A ministra da Secretaria de Políticas de Promoção da Igualdade Racial (Seppir), Nilma Lino Gomes, tem uma visão diferente: ela defende que o estatuto seja visto como uma conquista do país. Em coro com o senador Paim, Nilma afirma que o fato de alguns pontos da proposta inicial terem sido suprimidos não invalida o teor e alcance do estatuto. A ministra cita medidas criadas com base nas disposições do estatuto: a Lei 12.990/2014, que instituiu 20% de cotas para negros no serviço público federal pelos próximos dez anos, e regras do Ministério do Trabalho criadas neste ano para incluir políticas de promoção da igualdade racial.
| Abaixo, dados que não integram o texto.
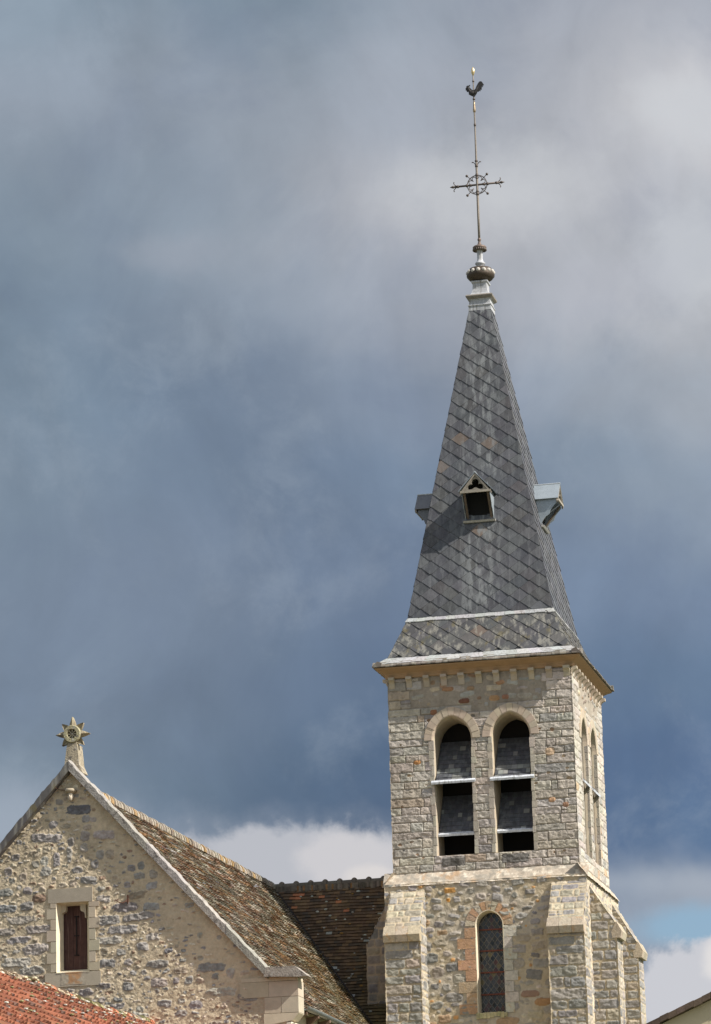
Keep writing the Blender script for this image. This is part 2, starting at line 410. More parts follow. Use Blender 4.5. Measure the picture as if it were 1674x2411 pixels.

Ainda com base no estatuto, a secretaria criou a Ouvidoria Nacional da Igualdade Racial — que registra, apura e acompanha casos de racismo e discriminação racial no país. Já passaram pela ouvidoria mais de 1,7 mil denúncias, número que cresce à medida que o serviço é conhecido pela sociedade (219 em 2011, 413 em 2012, 425 em 2013, 448 em 2014 e 270 até junho de 2015).

Paim acrescenta como avanços possibilitados pelo estatuto a questão da titularidade das terras dos quilombolas, o fortalecimento da luta pelo trabalho igual e salário igual, muitas conquistas nas áreas de segurança, saúde e educação para a população negra e a criação de novos instrumentos de combate ao racismo.

"Estatutos têm que ser apropriados pela população. O povo tem que conhecer cada vez mais e exigir que ele seja cumprido. Para isso, seria fundamental que governadores, prefeitos, vereadores e iniciativa civil imprimissem o estatuto e distribuíssem", sugeriu o senador.

Baixa representação

De acordo com a Pesquisa Nacional por Amostra de Domicílios (Pnad) de 2013, mais da metade da população brasileira não é branca: 53,1% (soma de quem se declara preto e pardo). Essa maioria, porém, não se repete no mundo acadêmico, por exemplo. Entre os 387,4 mil pós-graduandos brasileiros, há o desequilíbrio de 270,6 mil brancos (69,8%) e 112 mil negros (28,9%).

 Na política, a representação da população negra também é desproporcional. Nenhum dos 27 senadores eleitos no ano passado se declarou negro. Apenas cinco se declararam pardos: Gladson Cameli (PP-AC), David Alcolumbre (DEM-AP), Romário (PSB-RJ), Fátima Bezerra (PTRN) e Telmário Mota (PDT-RR). Como esta foi a primeira eleição em que o Tribunal Superior Eleitoral (TSE) inseriu a pergunta sobre a cor da pele na ficha de inscrição dos candidatos, não há registro oficial de como se consideram os 54 senadores eleitos em 2010.

Na Câmara, quase 80% dos deputados se declararam brancos. Dos 27 governadores eleitos em 2014, não há nenhum que tenha declarado ser negro à Justiça Eleitoral. No serviço público, o governo estima 30% de negros. Em alguns cargos de alta remuneração, como diplomatas e auditores, a presença dessa etnia é inferior a 10%.

"Nós, negros, estamos economicamente despossuídos e, consequentemente, com o poder político fragilizado. Estamos investindo na consciência do povo negro e o que não vier por amadurecimento do poder político branco virá por outros caminhos", afirmou frei David.

Dois dias após o aniversário do estatuto, a ONU lançou no Brasil a Década Internacional de Afrodescendentes, que vai de 2015 a 2024. As atividades brasileiras serão desenvolvidas sob a coordenação da Seppir, em parceria com o Ministério das Relações Exteriores. No lançamento, a ministra Nilma conclamou toda a sociedade para a continuidade da luta pela superação do racismo.

A Constituição define racismo como “crime inafiançável e imprescritível, sujeito à pena de reclusão”. O texto também apresenta como um dos objetivos fundamentais da República a promoção do “bem de todos, sem preconceito de origem, raça, cor, idade e quaisquer outras formas de discriminação”.

Neste momento de avanços pela igualdade racial, frei David diz que já esperava aumento de manifestações racistas, como as sofridas pela jornalista da TV Globo e as verificadas recentemente em jogos de futebol.

"Ninguém desamarra um pêndulo esperando que ele vá imediatamente parar de balançar. Após ser desamarrado, ele primeiro irá até o outro lado. Com o tempo e com o balanço, vai encontrar o equilíbrio".